Like all anthology comedies, the 1987 Amazon Women on the Moon (KTLA Monday at 8 p.m.) is a hit-and-miss affair, with the hits outweighing the misses to yield an amiable time-killer diversion. Rosanna Arquette, Carrie Fisher and even Michelle Pfeiffer are among the film’s 28 actors.

It’s good that the 1989 Turner & Hooch (CBS Tuesday at 9 p.m.) has at its center terrific chemistry between Tom Hanks and his canine co-star Beasley, because this 1989 release is another movie that seems stranded without a script.

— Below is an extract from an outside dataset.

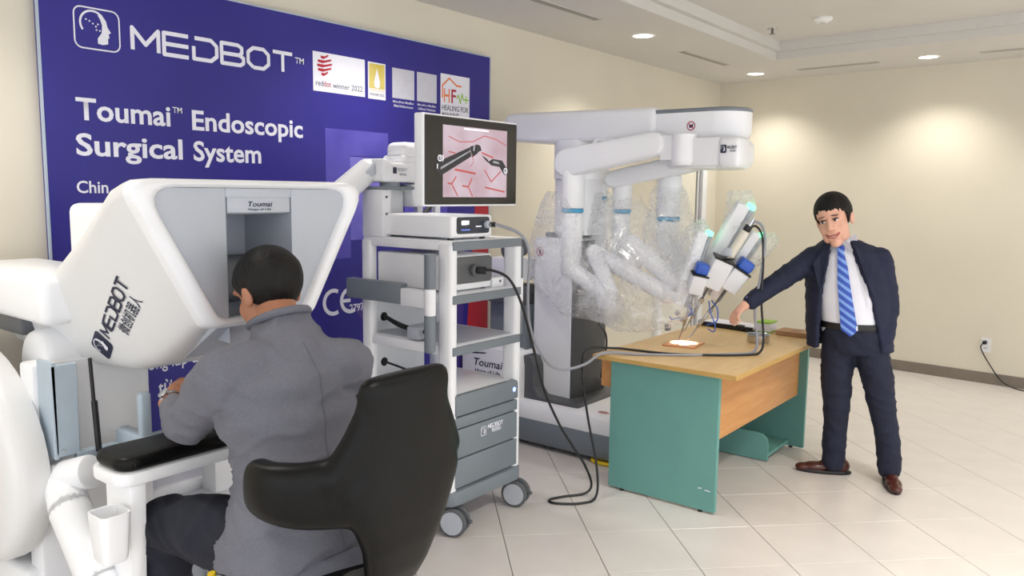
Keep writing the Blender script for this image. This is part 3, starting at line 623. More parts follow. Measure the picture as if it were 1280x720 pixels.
for x, y in ((-2.82, 2.66), (-2.82, 2.88), (-2.42, 2.66), (-2.42, 2.88)):
    bm = NB(); cyl(bm, (x, y, 1.362), (x, y, 1.373), .014, n=12); P('foot', bm, M_black, dev)
dv2 = empty('video_processor', (-2.64, 2.76, 1.122), 0, 'white processor box with dark glass front on second shelf of cart', 'medical device')
bm = NB(); rbox(bm, (-2.88, 2.645, 1.130), (-2.415, 2.945, 1.29), .008, 2); P('housing', bm, M_white, dv2, True)
bm = NB(); prism(bm, [(2.65, 1.16), (2.93, 1.16), (2.94, 1.175), (2.94, 1.27), (2.925, 1.283), (2.65, 1.283)], lambda p: (-2.418, p[0], p[1]), lambda p: (-2.405, p[0], p[1]), .003, 1); P('front_panel', bm, mat('smoked_glass', (92, 94, 98), .18, var=.04), dv2)
bm = NB(); rcyl(bm, (-2.406, 2.80, 1.22), (-2.38, 2.80, 1.22), .028, .005, 20); P('camera_port', bm, M_dgrey, dv2, True)
for x, y in ((-2.85, 2.67), (-2.85, 2.92), (-2.45, 2.67), (-2.45, 2.92)):
    bm = NB(); cyl(bm, (x, y, 1.122), (x, y, 1.131), .014, n=12); P('foot', bm, M_black, dv2)
dv3 = empty('white_adapter_box', (-2.6, 3.02, 1.122), 0, 'small white box with black dot beside the processor', 'medical device')
bm = NB(); rbox(bm, (-2.75, 2.962, 1.122), (-2.42, 3.05, 1.17), .006, 2); P('housing', bm, M_white2, dv3, True)
bm = NB(); cyl(bm, (-2.421, 3.02, 1.15), (-2.418, 3.02, 1.15), .006, n=12); P('socket', bm, M_black, dv3)
# ------------------------------------------------------------------ patient-side robot
rob = empty('surgical_robot', (-2.8, 4.25, 0), 0, 'tall white surgical robot with overhead boom behind the desk', 'robot')
RYc = 4.27
def plan(x0, x1, y0, y1, r, n=8): return rrect(x1-x0, y1-y0, r, n, (x0+x1)/2, (y0+y1)/2)
BO = plan(-3.44, -2.20, 3.90, 4.66, .14)
def outl(k): return [((p[0]+2.82)*k-2.82, (p[1]-RYc)*k+RYc) for p in BO]
bm = NB(); loft(bm, [[V((*p, z)) for p in outl(k)] for k, z in ((.965, .03), (.985, .038), (.99, .05), (1.0, .055), (1.0, .17), (.992, .178))]); P('base_skirt', bm, M_grey, rob, True, 50)
bm = NB(); loft(bm, [[V((*p, z)) for p in outl(k)] for k, z in ((.99, .178), (.998, .185), (.985, .23), (.955, .262), (.91, .278), (.86, .285))]); P('base_cover', bm, M_white, rob, True, 50)
for x, y in ((-3.3, 4.02), (-3.3, 4.52), (-2.4, 4.02), (-2.4, 4.52)):
    bm = NB(); cyl(bm, (x-.02, y, .032), (x+.02, y, .032), .032, n=16); P('caster', bm, M_rubber, rob, True)
bm = NB(); tube(bm, [V((-2.36+.07*math.cos(a*PI/8), 3.93+.035*math.sin(a*PI/8), .012)) for a in range(0, 17)], .011, 8, 2); P('foot_guard', bm, M_yellow, rob, True)
# warning print on the base
RB = Pl((-2.40, 3.99, .283), (1, 0, 0), (0, 1, .08))
bm = NB(); prism(bm, arc(0, 0, .035, 0, 340, 20, .018), lambda p: RB(p[0], p[1], -.001), lambda p: RB(p[0], p[1], .004)); P('warning_print', bm, M_white2, rob)
flat('warning_ring', RB, stroke(arc(0, 0, .033, 0, 360, 24, .016), .005)+[rect(-.02, -.004, .02, .004)], M_red, rob, .006)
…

Frank Capra’s final film, the 1961 Pocketful of Miracles (KTTV Wednesday at 8 p.m.), is a sentimental but appealing remake of his 1933 “Lady for a Day” in which Bette Davis plays Apple Annie, a denizen of the streets, transformed into a grand dame for a meeting with the now-grown daughter (Ann-Margret, in her promising film debut) she has struggled to support from afar.

In the title role of Brian De Palma’s scary, funny 1976 Carrie (KCOP Saturday at 6 p.m.) Sissy Spacek is a miserable high school student who discovers she has telekinetic powers to foil her oppressors, led by her religious fanatic mother Piper Laurie. Too gory for the very young.

Scrooged (CBS Saturday at 8 p.m.) is Dickens’ “A Christmas Carol” transposed to modern times and to the cutthroat world of network television. It’s not a bad idea for a satirical comedy, but this 1988 release starring Bill Murray veers out of control after a good start.